Keep older Canadians working, OECD says
Pension plans also in need of reform to avoid future financial burden
Canada should encourage people to work beyond retirement age in order to prevent a slowdown in economic growth, according to a report released today by the Organization for Economic Cooperation and Development ( OECD).
More than just a plea to help older workers keep their jobs, the report’s goal is to provide solutions to a growing problem among OECD member countries: Thanks to ageing populations, the proportion of retirees to workers is growing unsustainable from an economic perspective.
In Canada, the ratio of retirees to workers is expected to balloon to about 45% in 2050, up from 20% last year.
In other words, working Canadians will be forced to support a large number of retirees in the near future, creating a tremendous financial burden.
“Consequently, there is a risk that a combination of slower labour force growth and a sharp rise in the number of workers exiting the workforce [as the Baby Boom generation retires] could affect economic growth over the next few decades,” the OECD said in its report, one in a series of 21 country reports.
To minimize the risk of slower growth, the OECD recommends removing most of the barriers that older people currently face in the workforce — beginning with an end to mandatory retirement.
While there is no mandatory retirement age in Canada, rules vary by province. Ontario and New Brunswick recently announced they were planning to end mandatory retirement laws. However, such laws still exist in British Columbia, Saskatchewan, Nova Scotia and Newfoundland and Labrador.
As well, the OECD believes Canada should scrap the stop- work clause in the Canada Pension Plan so workers can draw a pension without having to leave the workforce. Current rules require workers aged 60 to 64 to stop working one month prior to receiving their first pension payment.
Canada should also review the rules governing its tax system and private pension systems, which provide strong financial incentives for Canadians to retire early. The OECD believes that, at a minimum, the federal government should relax rules so Canadians can both receive and accrue benefits from defined benefit registered pension plans, which is not allowed under existing rules.
The federal government should also set up additional programs to help older people find success with self-employment. “Self-employment can play a part in terms of promoting a more gradual transition to retirement,” the OECD said.
The organization of 30 nations noted Canada is already ahead of many of its OECD peers in some ways. For example, the Canada Pension Plan is more sustainable today, thanks to reforms in 1998 that reduced the financial burden of the pension system on public expenditures.

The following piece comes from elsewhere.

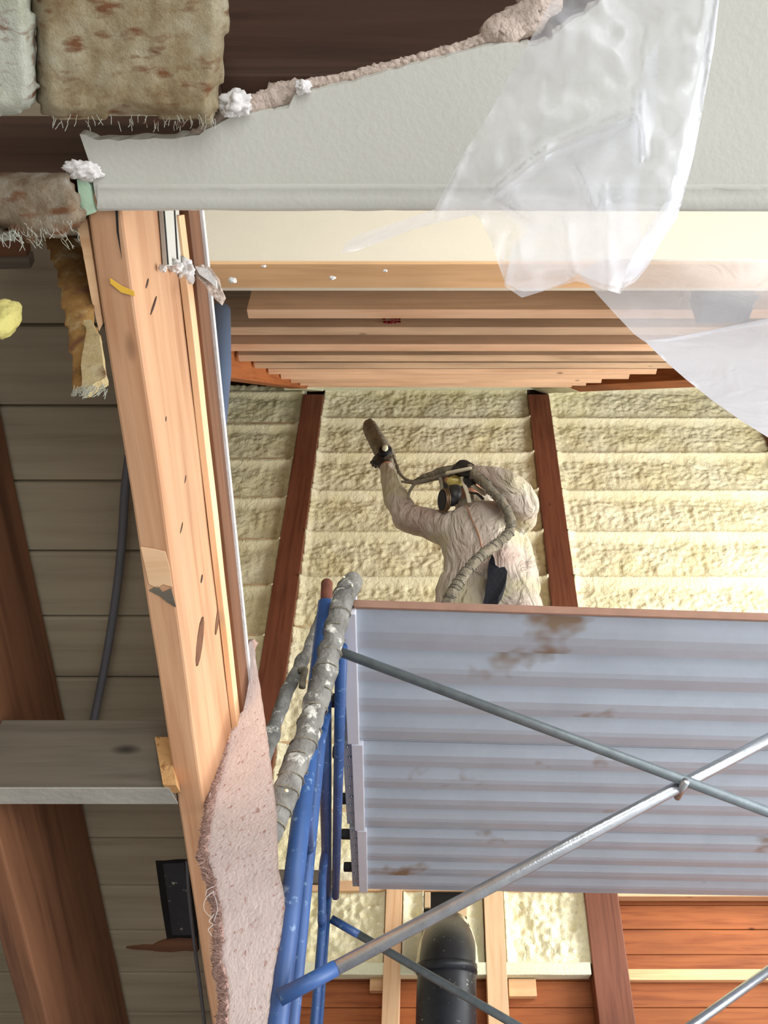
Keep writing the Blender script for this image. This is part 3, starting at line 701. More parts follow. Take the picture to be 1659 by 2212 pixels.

The federal government also recently launched a series of initiatives — including the Older Workers Pilot Projects Initiative — designed to help older workers get jobs and hold on to the jobs they already have.
As a result of these initiatives, the participation rate of men and women between the ages of 50 and 64 has grown over the past 10 years but must continue to expand, the OECD said. “Labour force participation rates of older people are still below the levels in several other major OECD countries, including the United States and the United Kingdom.”